YOUR GOAL: The data below should be printed in full, exactly, and without any of its images.

RAW DATA:
......

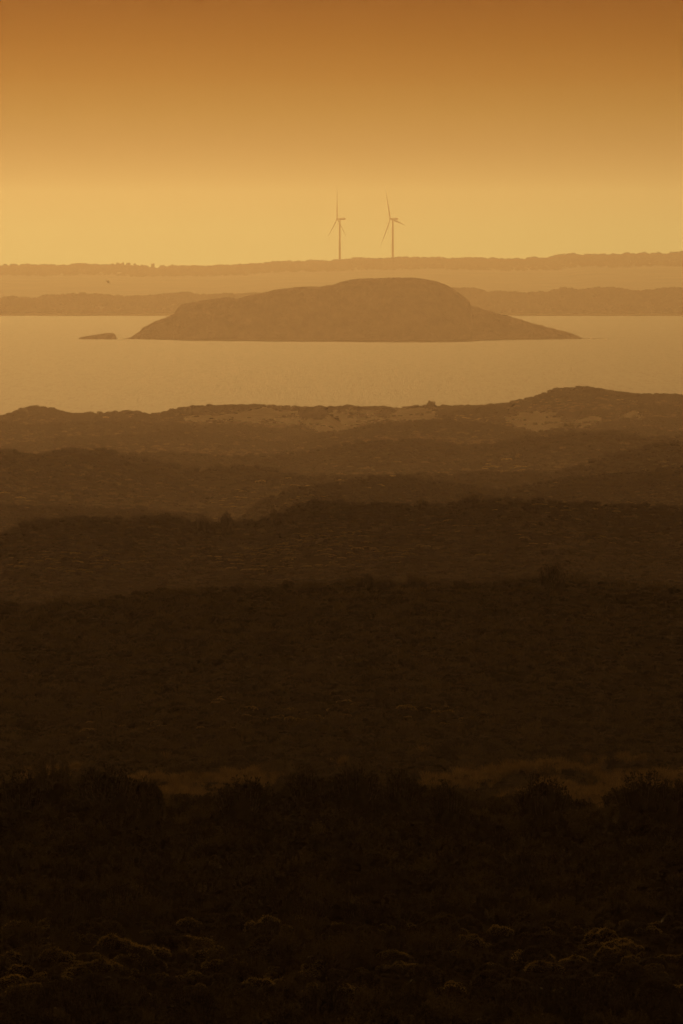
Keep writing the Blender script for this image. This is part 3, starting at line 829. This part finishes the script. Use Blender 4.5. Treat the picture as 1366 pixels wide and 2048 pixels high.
def nacelle_mesh():
    # rounded box section swept along local Y, front at y=-2, tail at y=+7
    V = []; K = 16
    prof_ = [(-2.0, .0, 0), (-2.0, 1.0, 0), (-1.2, 1.3, 0), (2.0, 1.45, 0), (5.0, 1.4, .05), (7.2, 1.15, .2), (7.6, .8, .25), (7.6, 0, .25)]
    for (yy, r, dz) in prof_:
        for i in range(K):
            aa = 2 * math.pi * i / K; c, s_ = math.cos(aa), math.sin(aa)
            e = .55
            V.append((r * math.copysign(abs(c) ** e, c), yy, r * .95 * math.copysign(abs(s_) ** e, s_) + dz))
    F = []
    for j in range(len(prof_) - 1):
        for i in range(K): F.append((j * K + i, j * K + (i + 1) % K, (j + 1) * K + (i + 1) % K, (j + 1) * K + i))
    return mesh_from('nacelle', np.array(V), np.array(F)[:, ::-1], [M_STEEL], smooth=True)

def spinner_mesh():
    V, F = lathe([(0.0, 0.0), (0.0, 1.35), (.9, 1.4), (1.9, 1.15), (2.6, .7), (2.9, 0.0)], 18)
    V = np.stack([V[:, 0], -V[:, 2], V[:, 1]], 1)      # nose towards -Y
    return mesh_from('hub', V, F, [M_STEEL], smooth=True)

BL, NA_, SP = blade_mesh(46.5), nacelle_mesh(), spinner_mesh()
def turbine(px, hub_py, hub_px, ang0, c, label):
    D = 14560.0; m_px = S * D
    xb = (px - 683) * m_px
    hub_z = H - (hub_py - Y0) * m_px
    base_z = hub_z - 84.0
    root = bpy.data.objects.new('wind_turbine', None); COL.objects.link(root); root.location = (xb, D, base_z)
    tag(root, label, 'wind turbine', 'wind turbines on the far ridge')
    V, F = lathe([(0, 1.75), (.01, 1.75), (28, 1.5), (28.05, 1.54), (28.3, 1.49), (56, 1.25), (56.05, 1.29), (56.3, 1.24), (82.6, 1.0)], 24)
    link('tower', mesh_from('tower', V, F, [M_STEEL], smooth=True), root)
    # local frame of nacelle: nose towards -Y local; yaw so that the nose points left and partly to the viewer
    yaw = -math.acos(min(1, c)) if False else -(math.pi / 2 - math.asin(c))
    nac = link('nacelle', NA_, root, (0, 0, 84.0)); nac.rotation_euler = (0, 0, yaw)
    nose = Vector((math.sin(yaw), -math.cos(yaw), 0))
    hc = Vector((0, 0, 84.0)) + nose * 2.0
    hb = link('hub', SP, root, hc); hb.rotation_euler = (0, 0, yaw)
    for k in range(3):
        b = link('blade', BL, root, hc + nose * 1.3)
        from mathutils import Matrix
        R_ = Matrix.Rotation(yaw, 4, 'Z') @ Matrix.Rotation(math.radians(ang0 + 120 * k), 4, 'Y')
        b.rotation_euler = R_.to_euler()
    return root
turbine(679.5, 438, 675, 0, .30, 'left wind turbine, its upper blade pointing straight up')
turbine(785.5, 438, 780, -20, .42, 'right wind turbine, its upper blade leaning left and another reaching right')

# ------------------------------------------------------------------ gull in flight
def bird():
    D = 2500.0; loc = at_px(216, 564, D)
    root = bpy.data.objects.new('bird', None); COL.objects.link(root); root.location = loc
    root.scale = (1.25, 1.25, 1.25); root.rotation_euler = (math.radians(15), math.radians(28), math.radians(-60))
    tag(root, 'lone dark seabird gliding above the water at the left, before the far ridge', 'bird')
    V, F = lathe([(-.22, .005), (-.16, .03), (-.05, .065), (.06, .07), (.13, .05), (.17, .04), (.21, .03), (.26, .004)], 10)
    V = np.stack([V[:, 0], V[:, 2], V[:, 1]], 1)
    link('body', mesh_from('body', V, F, [M_BIRD], smooth=True), root)
    for s_ in (-1, 1):
        pts = [(0, .07, -.08, .02), (.16, .10, -.07, .09), (.33, .06, -.08, .13), (.48, -.02, -.10, .08), (.60, -.10, -.13, .0)]
        V = []
        for (xx, ya, yb, zz) in pts:
            th = .016 * (1 - xx / .8)
            V += [(s_ * xx, ya, zz), (s_ * xx, (ya + yb) / 2, zz + th), (s_ * xx, yb, zz), (s_ * xx, (ya + yb) / 2, zz - th)]
        F = []
        for j in range(4):
            for i in range(4): F.append((j * 4 + i, j * 4 + (i + 1) % 4, (j + 1) * 4 + (i + 1) % 4, (j + 1) * 4 + i))
        link('wing', mesh_from('wing', np.array(V), np.array(F), [M_BIRD]), root)
    V = np.array([(-.02, -.2, 0), (.02, -.2, 0), (.06, -.33, 0), (-.06, -.33, 0), (-.02, -.2, .012), (.02, -.2, .012), (.06, -.33, .006), (-.06, -.33, .006)])
    F = np.array([(0, 3, 2, 1), (4, 5, 6, 7), (0, 1, 5, 4), (1, 2, 6, 5), (2, 3, 7, 6), (3, 0, 4, 7)])
    link('tail', mesh_from('tail', V, F, [M_BIRD]), root)
bird()

# ------------------------------------------------------------------ haze
hx, hy0, hy1, hz0, hz1 = 3600, -460, 17500, -24.0, 129.0
V = np.array([(sx_, yy_, zz_) for zz_ in (hz0, hz1) for yy_ in (hy0, hy1) for sx_ in (-hx, hx)], float)
F = np.array([(0, 2, 3, 1), (4, 5, 7, 6), (0, 1, 5, 4), (1, 3, 7, 5), (3, 2, 6, 7), (2, 0, 4, 6)])
hm = bpy.data.materials.new('haze_air'); hm.use_nodes = True; t = hm.node_tree; t.nodes.clear()
ho = t.nodes.new('ShaderNodeOutputMaterial'); pv = t.nodes.new('ShaderNodeVolumePrincipled')
pv.inputs['Color'].default_value = (*HAZE_COLOR, 1); pv.inputs['Density'].default_value = HAZE_DENSITY
pv.inputs['Absorption Color'].default_value = (*HAZE_ABSORB, 1)
pv.inputs['Anisotropy'].default_value = HAZE_G
t.links.new(pv.outputs[0], ho.inputs['Volume'])
tag(link('haze', mesh_from('haze', V, F, [hm])), kind='stuff')
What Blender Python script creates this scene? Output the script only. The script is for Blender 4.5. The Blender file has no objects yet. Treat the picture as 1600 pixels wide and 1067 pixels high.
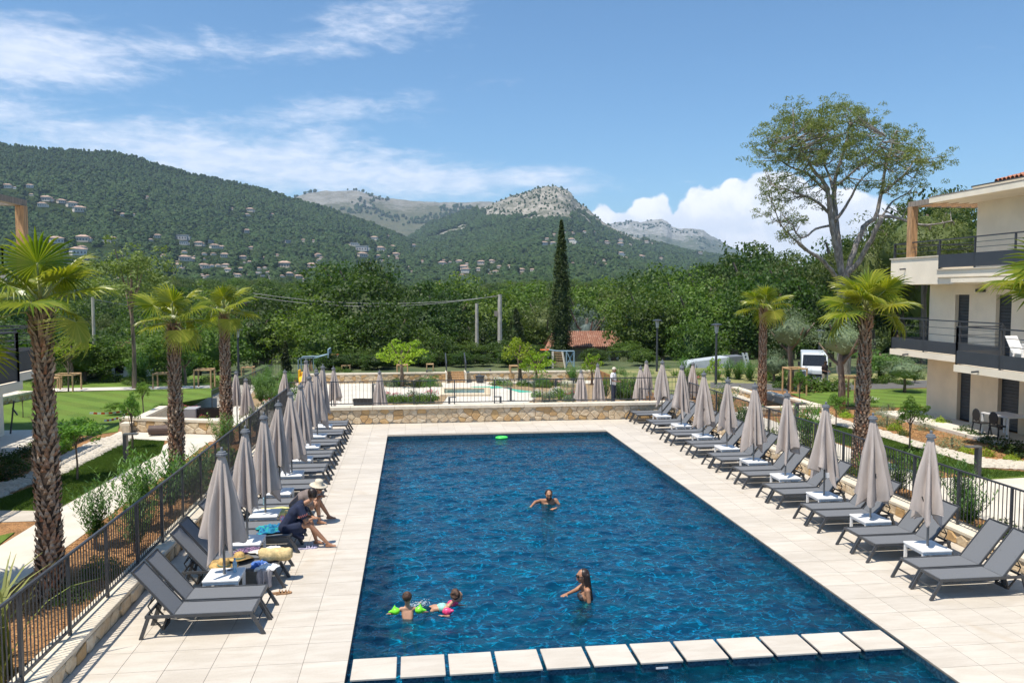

......

WRITTEN RESPONSE:
Keep writing the Blender script for this image. This is part 3, starting at line 829. This part finishes the script. Use Blender 4.5. Treat the picture as 1366 pixels wide and 2048 pixels high.
def nacelle_mesh():
    # rounded box section swept along local Y, front at y=-2, tail at y=+7
    V = []; K = 16
    prof_ = [(-2.0, .0, 0), (-2.0, 1.0, 0), (-1.2, 1.3, 0), (2.0, 1.45, 0), (5.0, 1.4, .05), (7.2, 1.15, .2), (7.6, .8, .25), (7.6, 0, .25)]
    for (yy, r, dz) in prof_:
        for i in range(K):
            aa = 2 * math.pi * i / K; c, s_ = math.cos(aa), math.sin(aa)
            e = .55
            V.append((r * math.copysign(abs(c) ** e, c), yy, r * .95 * math.copysign(abs(s_) ** e, s_) + dz))
    F = []
    for j in range(len(prof_) - 1):
        for i in range(K): F.append((j * K + i, j * K + (i + 1) % K, (j + 1) * K + (i + 1) % K, (j + 1) * K + i))
    return mesh_from('nacelle', np.array(V), np.array(F)[:, ::-1], [M_STEEL], smooth=True)

def spinner_mesh():
    V, F = lathe([(0.0, 0.0), (0.0, 1.35), (.9, 1.4), (1.9, 1.15), (2.6, .7), (2.9, 0.0)], 18)
    V = np.stack([V[:, 0], -V[:, 2], V[:, 1]], 1)      # nose towards -Y
    return mesh_from('hub', V, F, [M_STEEL], smooth=True)

BL, NA_, SP = blade_mesh(46.5), nacelle_mesh(), spinner_mesh()
def turbine(px, hub_py, hub_px, ang0, c, label):
    D = 14560.0; m_px = S * D
    xb = (px - 683) * m_px
    hub_z = H - (hub_py - Y0) * m_px
    base_z = hub_z - 84.0
    root = bpy.data.objects.new('wind_turbine', None); COL.objects.link(root); root.location = (xb, D, base_z)
    tag(root, label, 'wind turbine', 'wind turbines on the far ridge')
    V, F = lathe([(0, 1.75), (.01, 1.75), (28, 1.5), (28.05, 1.54), (28.3, 1.49), (56, 1.25), (56.05, 1.29), (56.3, 1.24), (82.6, 1.0)], 24)
    link('tower', mesh_from('tower', V, F, [M_STEEL], smooth=True), root)
    # local frame of nacelle: nose towards -Y local; yaw so that the nose points left and partly to the viewer
    yaw = -math.acos(min(1, c)) if False else -(math.pi / 2 - math.asin(c))
    nac = link('nacelle', NA_, root, (0, 0, 84.0)); nac.rotation_euler = (0, 0, yaw)
    nose = Vector((math.sin(yaw), -math.cos(yaw), 0))
    hc = Vector((0, 0, 84.0)) + nose * 2.0
    hb = link('hub', SP, root, hc); hb.rotation_euler = (0, 0, yaw)
    for k in range(3):
        b = link('blade', BL, root, hc + nose * 1.3)
        from mathutils import Matrix
        R_ = Matrix.Rotation(yaw, 4, 'Z') @ Matrix.Rotation(math.radians(ang0 + 120 * k), 4, 'Y')
        b.rotation_euler = R_.to_euler()
    return root
turbine(679.5, 438, 675, 0, .30, 'left wind turbine, its upper blade pointing straight up')
turbine(785.5, 438, 780, -20, .42, 'right wind turbine, its upper blade leaning left and another reaching right')

# ------------------------------------------------------------------ gull in flight
def bird():
    D = 2500.0; loc = at_px(216, 564, D)
    root = bpy.data.objects.new('bird', None); COL.objects.link(root); root.location = loc
    root.scale = (1.25, 1.25, 1.25); root.rotation_euler = (math.radians(15), math.radians(28), math.radians(-60))
    tag(root, 'lone dark seabird gliding above the water at the left, before the far ridge', 'bird')
    V, F = lathe([(-.22, .005), (-.16, .03), (-.05, .065), (.06, .07), (.13, .05), (.17, .04), (.21, .03), (.26, .004)], 10)
    V = np.stack([V[:, 0], V[:, 2], V[:, 1]], 1)
    link('body', mesh_from('body', V, F, [M_BIRD], smooth=True), root)
    for s_ in (-1, 1):
        pts = [(0, .07, -.08, .02), (.16, .10, -.07, .09), (.33, .06, -.08, .13), (.48, -.02, -.10, .08), (.60, -.10, -.13, .0)]
        V = []
        for (xx, ya, yb, zz) in pts:
            th = .016 * (1 - xx / .8)
            V += [(s_ * xx, ya, zz), (s_ * xx, (ya + yb) / 2, zz + th), (s_ * xx, yb, zz), (s_ * xx, (ya + yb) / 2, zz - th)]
        F = []
        for j in range(4):
            for i in range(4): F.append((j * 4 + i, j * 4 + (i + 1) % 4, (j + 1) * 4 + (i + 1) % 4, (j + 1) * 4 + i))
        link('wing', mesh_from('wing', np.array(V), np.array(F), [M_BIRD]), root)
    V = np.array([(-.02, -.2, 0), (.02, -.2, 0), (.06, -.33, 0), (-.06, -.33, 0), (-.02, -.2, .012), (.02, -.2, .012), (.06, -.33, .006), (-.06, -.33, .006)])
    F = np.array([(0, 3, 2, 1), (4, 5, 6, 7), (0, 1, 5, 4), (1, 2, 6, 5), (2, 3, 7, 6), (3, 0, 4, 7)])
    link('tail', mesh_from('tail', V, F, [M_BIRD]), root)
bird()

# ------------------------------------------------------------------ haze
hx, hy0, hy1, hz0, hz1 = 3600, -460, 17500, -24.0, 129.0
V = np.array([(sx_, yy_, zz_) for zz_ in (hz0, hz1) for yy_ in (hy0, hy1) for sx_ in (-hx, hx)], float)
F = np.array([(0, 2, 3, 1), (4, 5, 7, 6), (0, 1, 5, 4), (1, 3, 7, 5), (3, 2, 6, 7), (2, 0, 4, 6)])
hm = bpy.data.materials.new('haze_air'); hm.use_nodes = True; t = hm.node_tree; t.nodes.clear()
ho = t.nodes.new('ShaderNodeOutputMaterial'); pv = t.nodes.new('ShaderNodeVolumePrincipled')
pv.inputs['Color'].default_value = (*HAZE_COLOR, 1); pv.inputs['Density'].default_value = HAZE_DENSITY
pv.inputs['Absorption Color'].default_value = (*HAZE_ABSORB, 1)
pv.inputs['Anisotropy'].default_value = HAZE_G
t.links.new(pv.outputs[0], ho.inputs['Volume'])
tag(link('haze', mesh_from('haze', V, F, [hm])), kind='stuff')
What Blender Python script creates this scene? Output the script only. The script is for Blender 4.5. The Blender file has no objects yet. Treat the picture as 1600 pixels wide and 1067 pixels high.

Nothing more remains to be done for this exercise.